Todo lo cual tuvo lugar en un espacio que se redefinió y al que seguimos llamando «la ciudad» aunque ya no tiene nada que ver con aquello. La nueva ciudad, en contraste con la vieja oposición horaciana del campo y la urbe, es una máquina esencial de la sociedad técnica, igualitaria y laica que se va a poner en acción. Será en la ciudad donde aparecerá el nuevo personaje histórico, el «ciudadano», que arrasará al pueblerino, al aldeano, al paleto, a lo local y al espíritu de campanario. En cuanto aparece el ciudadano ilustrado también se consolida su sombra caricaturesca, los «petimetres, pisaverdes, currutacos, madamitas o pirracas» (p.XXI).

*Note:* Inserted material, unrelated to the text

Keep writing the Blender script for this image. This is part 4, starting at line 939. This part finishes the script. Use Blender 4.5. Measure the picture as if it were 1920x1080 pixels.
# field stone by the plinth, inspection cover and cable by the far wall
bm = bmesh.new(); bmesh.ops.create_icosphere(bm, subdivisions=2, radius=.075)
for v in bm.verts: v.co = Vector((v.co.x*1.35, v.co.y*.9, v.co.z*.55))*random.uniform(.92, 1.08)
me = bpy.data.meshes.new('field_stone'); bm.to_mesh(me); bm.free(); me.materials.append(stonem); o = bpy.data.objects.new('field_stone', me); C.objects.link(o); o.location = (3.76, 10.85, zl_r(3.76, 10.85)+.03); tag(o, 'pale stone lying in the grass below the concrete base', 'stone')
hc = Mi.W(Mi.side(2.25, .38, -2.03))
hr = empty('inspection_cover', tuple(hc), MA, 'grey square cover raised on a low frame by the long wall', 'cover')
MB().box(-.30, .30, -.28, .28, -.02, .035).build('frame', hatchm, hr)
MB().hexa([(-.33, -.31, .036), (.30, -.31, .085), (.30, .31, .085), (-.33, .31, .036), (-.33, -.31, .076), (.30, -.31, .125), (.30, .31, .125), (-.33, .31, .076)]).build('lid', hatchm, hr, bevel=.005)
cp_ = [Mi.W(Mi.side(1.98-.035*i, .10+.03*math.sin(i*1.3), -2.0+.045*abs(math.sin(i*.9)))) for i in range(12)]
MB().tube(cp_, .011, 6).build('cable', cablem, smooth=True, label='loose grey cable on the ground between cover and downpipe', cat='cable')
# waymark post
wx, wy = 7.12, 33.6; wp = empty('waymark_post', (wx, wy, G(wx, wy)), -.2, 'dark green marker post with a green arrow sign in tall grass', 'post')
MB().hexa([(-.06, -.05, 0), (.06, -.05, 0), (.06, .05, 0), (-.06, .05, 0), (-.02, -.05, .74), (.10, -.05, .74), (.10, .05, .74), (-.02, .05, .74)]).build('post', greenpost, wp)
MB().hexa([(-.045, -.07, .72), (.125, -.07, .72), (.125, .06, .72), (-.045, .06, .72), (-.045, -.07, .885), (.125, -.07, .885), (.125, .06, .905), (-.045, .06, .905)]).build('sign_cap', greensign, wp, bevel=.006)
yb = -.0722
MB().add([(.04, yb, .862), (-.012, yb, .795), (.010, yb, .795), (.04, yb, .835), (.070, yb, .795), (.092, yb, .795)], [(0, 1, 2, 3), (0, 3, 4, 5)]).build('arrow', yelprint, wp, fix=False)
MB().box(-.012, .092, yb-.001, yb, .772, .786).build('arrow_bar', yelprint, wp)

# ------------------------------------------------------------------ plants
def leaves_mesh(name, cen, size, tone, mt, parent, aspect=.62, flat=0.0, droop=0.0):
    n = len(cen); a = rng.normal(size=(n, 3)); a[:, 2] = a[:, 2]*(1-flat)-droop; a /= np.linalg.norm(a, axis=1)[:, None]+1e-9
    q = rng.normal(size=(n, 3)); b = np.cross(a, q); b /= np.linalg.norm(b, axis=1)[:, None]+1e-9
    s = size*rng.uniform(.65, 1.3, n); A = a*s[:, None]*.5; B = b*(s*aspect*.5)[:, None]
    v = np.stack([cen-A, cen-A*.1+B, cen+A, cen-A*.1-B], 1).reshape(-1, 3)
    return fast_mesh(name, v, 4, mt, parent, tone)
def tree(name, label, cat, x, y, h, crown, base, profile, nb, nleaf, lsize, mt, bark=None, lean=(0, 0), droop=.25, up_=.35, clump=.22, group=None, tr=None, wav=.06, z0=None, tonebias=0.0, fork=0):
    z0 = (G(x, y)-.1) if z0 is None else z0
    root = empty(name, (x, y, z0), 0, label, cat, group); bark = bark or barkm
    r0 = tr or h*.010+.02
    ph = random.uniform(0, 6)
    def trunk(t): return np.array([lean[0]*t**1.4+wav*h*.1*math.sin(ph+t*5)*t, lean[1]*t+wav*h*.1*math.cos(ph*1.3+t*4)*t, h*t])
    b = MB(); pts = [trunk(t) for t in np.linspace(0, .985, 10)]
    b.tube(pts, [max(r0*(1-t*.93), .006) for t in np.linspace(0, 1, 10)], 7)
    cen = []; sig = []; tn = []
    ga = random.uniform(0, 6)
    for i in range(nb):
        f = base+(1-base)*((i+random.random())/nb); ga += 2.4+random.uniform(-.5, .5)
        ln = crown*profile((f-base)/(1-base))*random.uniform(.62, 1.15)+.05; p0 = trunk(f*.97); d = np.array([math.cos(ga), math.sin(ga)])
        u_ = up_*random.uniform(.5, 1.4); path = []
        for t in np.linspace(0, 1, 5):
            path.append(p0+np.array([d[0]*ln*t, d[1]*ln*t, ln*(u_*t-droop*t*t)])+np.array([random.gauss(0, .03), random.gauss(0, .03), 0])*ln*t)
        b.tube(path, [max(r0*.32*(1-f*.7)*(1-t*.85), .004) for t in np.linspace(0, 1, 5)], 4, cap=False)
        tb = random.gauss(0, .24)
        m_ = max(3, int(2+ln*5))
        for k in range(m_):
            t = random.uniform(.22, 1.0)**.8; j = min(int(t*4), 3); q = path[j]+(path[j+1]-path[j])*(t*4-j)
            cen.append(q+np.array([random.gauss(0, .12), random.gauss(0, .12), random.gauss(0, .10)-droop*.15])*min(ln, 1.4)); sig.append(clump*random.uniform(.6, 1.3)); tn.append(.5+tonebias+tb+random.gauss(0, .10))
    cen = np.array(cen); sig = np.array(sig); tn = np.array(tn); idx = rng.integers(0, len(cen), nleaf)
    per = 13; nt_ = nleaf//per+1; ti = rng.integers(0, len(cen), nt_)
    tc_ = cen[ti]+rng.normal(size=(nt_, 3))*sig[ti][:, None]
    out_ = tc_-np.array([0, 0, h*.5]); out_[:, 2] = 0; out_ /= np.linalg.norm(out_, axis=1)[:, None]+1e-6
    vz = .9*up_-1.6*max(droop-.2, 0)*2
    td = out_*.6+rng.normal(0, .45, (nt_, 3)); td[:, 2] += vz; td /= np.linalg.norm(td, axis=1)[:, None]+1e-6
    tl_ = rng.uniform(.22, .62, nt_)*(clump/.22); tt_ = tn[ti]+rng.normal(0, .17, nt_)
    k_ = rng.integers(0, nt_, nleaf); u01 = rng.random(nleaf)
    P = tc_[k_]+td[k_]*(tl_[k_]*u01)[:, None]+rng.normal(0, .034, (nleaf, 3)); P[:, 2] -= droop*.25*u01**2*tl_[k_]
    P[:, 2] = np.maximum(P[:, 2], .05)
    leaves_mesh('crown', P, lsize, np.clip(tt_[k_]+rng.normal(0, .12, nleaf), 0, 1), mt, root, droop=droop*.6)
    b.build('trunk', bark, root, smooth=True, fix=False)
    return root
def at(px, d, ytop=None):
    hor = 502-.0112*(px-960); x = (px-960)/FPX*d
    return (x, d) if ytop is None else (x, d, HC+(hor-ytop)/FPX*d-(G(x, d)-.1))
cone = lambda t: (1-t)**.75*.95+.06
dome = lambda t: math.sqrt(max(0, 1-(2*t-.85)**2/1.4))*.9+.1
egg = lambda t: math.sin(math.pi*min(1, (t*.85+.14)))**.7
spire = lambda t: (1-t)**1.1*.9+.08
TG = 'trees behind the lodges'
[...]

Los recién nacidos técnicos de la nueva sociedad (que será tecnificada por completo en el siglo siguiente) abren sus propios espacios: el de la prensa, el del café que hunde en el pasado a las tabernas de pueblo, el de la disputa pública, y poco después el Parlamento, en fin, lo público y la opinión pública. Todo lo que no existía en el Antiguo Régimen o estaba abortado y sometido.
Este movimiento global es solo el comienzo de un mundo férreamente tecnificado en el que aún nos encontramos, aunque su potencial ha crecido hasta abarcar el mundo entero. No hay más que comparar la opinión pública de los ilustrados en la prensa y los cafés, con la actual avalancha masiva de opiniones universales en las redes y adminículos electrónicos. Por eso Heidegger considera que lo que hoy llamamos «técnica» es lo que antes se llamaba «naturaleza» y un poco antes «Dios».
Nuestros ilustrados fueron pocos, chocaron con la inercia, la pereza y la intransigencia de una sociedad muy sometida a la iglesia y a los privilegios, pero los hubo y son sumamente interesantes. Álvarez recoge textos esenciales de tres talentos casi olvidados y muy poco leídos. La Universidad, como es bien conocido, ya no cumple con su función humanista (o sea, ilustrada), sino exclusivamente una función de servidumbre política, con alguna excepción como el asturiano Centro de Estudios del siglo XVIII. De ahí que ya sean pocos los que conozcan estos textos admirables. Una buena ocasión para enmendar el vacío de la ignorancia oficial.